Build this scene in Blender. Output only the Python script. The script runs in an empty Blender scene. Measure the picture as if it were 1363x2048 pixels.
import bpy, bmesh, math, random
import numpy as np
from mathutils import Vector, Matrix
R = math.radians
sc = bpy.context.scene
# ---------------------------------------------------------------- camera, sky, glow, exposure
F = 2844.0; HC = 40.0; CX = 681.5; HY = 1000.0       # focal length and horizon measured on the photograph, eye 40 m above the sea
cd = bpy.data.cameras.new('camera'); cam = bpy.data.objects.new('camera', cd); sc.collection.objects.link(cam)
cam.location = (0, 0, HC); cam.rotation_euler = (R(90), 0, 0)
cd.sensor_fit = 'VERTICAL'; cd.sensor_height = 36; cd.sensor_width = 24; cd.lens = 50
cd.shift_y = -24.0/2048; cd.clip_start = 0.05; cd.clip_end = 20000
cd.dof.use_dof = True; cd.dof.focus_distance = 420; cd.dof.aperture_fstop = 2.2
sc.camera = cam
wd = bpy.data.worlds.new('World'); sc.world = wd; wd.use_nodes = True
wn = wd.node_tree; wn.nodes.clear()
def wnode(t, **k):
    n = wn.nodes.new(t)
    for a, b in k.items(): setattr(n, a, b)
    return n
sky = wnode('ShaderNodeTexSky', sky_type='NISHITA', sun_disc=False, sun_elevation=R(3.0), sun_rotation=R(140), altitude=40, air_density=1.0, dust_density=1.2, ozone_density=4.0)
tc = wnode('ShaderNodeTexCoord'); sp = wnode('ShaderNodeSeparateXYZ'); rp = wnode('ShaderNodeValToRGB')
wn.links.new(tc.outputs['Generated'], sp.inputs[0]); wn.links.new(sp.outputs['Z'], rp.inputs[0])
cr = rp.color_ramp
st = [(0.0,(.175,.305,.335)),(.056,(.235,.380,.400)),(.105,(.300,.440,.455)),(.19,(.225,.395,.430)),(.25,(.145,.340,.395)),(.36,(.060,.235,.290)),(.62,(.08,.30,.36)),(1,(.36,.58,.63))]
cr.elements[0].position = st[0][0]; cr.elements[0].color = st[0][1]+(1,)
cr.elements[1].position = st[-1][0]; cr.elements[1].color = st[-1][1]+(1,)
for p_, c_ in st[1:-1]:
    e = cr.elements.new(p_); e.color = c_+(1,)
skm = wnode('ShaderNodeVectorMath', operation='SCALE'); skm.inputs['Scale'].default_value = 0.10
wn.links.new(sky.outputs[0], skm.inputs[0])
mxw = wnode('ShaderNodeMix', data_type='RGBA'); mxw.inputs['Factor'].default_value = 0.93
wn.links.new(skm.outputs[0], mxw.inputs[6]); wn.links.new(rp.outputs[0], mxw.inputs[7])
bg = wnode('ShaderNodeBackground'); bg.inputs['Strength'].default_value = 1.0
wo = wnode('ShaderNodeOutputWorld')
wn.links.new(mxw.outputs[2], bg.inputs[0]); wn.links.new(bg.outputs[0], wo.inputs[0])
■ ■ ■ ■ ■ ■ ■
_WHAT THE TASK REQUIRES_
Retype all of the material above with every character intact.

_EXERCISE RESPONSE_
Build this scene in Blender. Output only the Python script. The script runs in an empty Blender scene. Measure the picture as if it were 1363x2048 pixels.
import bpy, bmesh, math, random
import numpy as np
from mathutils import Vector, Matrix
R = math.radians
sc = bpy.context.scene
# ---------------------------------------------------------------- camera, sky, glow, exposure
F = 2844.0; HC = 40.0; CX = 681.5; HY = 1000.0       # focal length and horizon measured on the photograph, eye 40 m above the sea
cd = bpy.data.cameras.new('camera'); cam = bpy.data.objects.new('camera', cd); sc.collection.objects.link(cam)
cam.location = (0, 0, HC); cam.rotation_euler = (R(90), 0, 0)
cd.sensor_fit = 'VERTICAL'; cd.sensor_height = 36; cd.sensor_width = 24; cd.lens = 50
cd.shift_y = -24.0/2048; cd.clip_start = 0.05; cd.clip_end = 20000
cd.dof.use_dof = True; cd.dof.focus_distance = 420; cd.dof.aperture_fstop = 2.2
sc.camera = cam
wd = bpy.data.worlds.new('World'); sc.world = wd; wd.use_nodes = True
wn = wd.node_tree; wn.nodes.clear()
def wnode(t, **k):
    n = wn.nodes.new(t)
    for a, b in k.items(): setattr(n, a, b)
    return n
sky = wnode('ShaderNodeTexSky', sky_type='NISHITA', sun_disc=False, sun_elevation=R(3.0), sun_rotation=R(140), altitude=40, air_density=1.0, dust_density=1.2, ozone_density=4.0)
tc = wnode('ShaderNodeTexCoord'); sp = wnode('ShaderNodeSeparateXYZ'); rp = wnode('ShaderNodeValToRGB')
wn.links.new(tc.outputs['Generated'], sp.inputs[0]); wn.links.new(sp.outputs['Z'], rp.inputs[0])
cr = rp.color_ramp
st = [(0.0,(.175,.305,.335)),(.056,(.235,.380,.400)),(.105,(.300,.440,.455)),(.19,(.225,.395,.430)),(.25,(.145,.340,.395)),(.36,(.060,.235,.290)),(.62,(.08,.30,.36)),(1,(.36,.58,.63))]
cr.elements[0].position = st[0][0]; cr.elements[0].color = st[0][1]+(1,)
cr.elements[1].position = st[-1][0]; cr.elements[1].color = st[-1][1]+(1,)
for p_, c_ in st[1:-1]:
    e = cr.elements.new(p_); e.color = c_+(1,)
skm = wnode('ShaderNodeVectorMath', operation='SCALE'); skm.inputs['Scale'].default_value = 0.10
wn.links.new(sky.outputs[0], skm.inputs[0])
mxw = wnode('ShaderNodeMix', data_type='RGBA'); mxw.inputs['Factor'].default_value = 0.93
wn.links.new(skm.outputs[0], mxw.inputs[6]); wn.links.new(rp.outputs[0], mxw.inputs[7])
bg = wnode('ShaderNodeBackground'); bg.inputs['Strength'].default_value = 1.0
wo = wnode('ShaderNodeOutputWorld')
wn.links.new(mxw.outputs[2], bg.inputs[0]); wn.links.new(bg.outputs[0], wo.inputs[0])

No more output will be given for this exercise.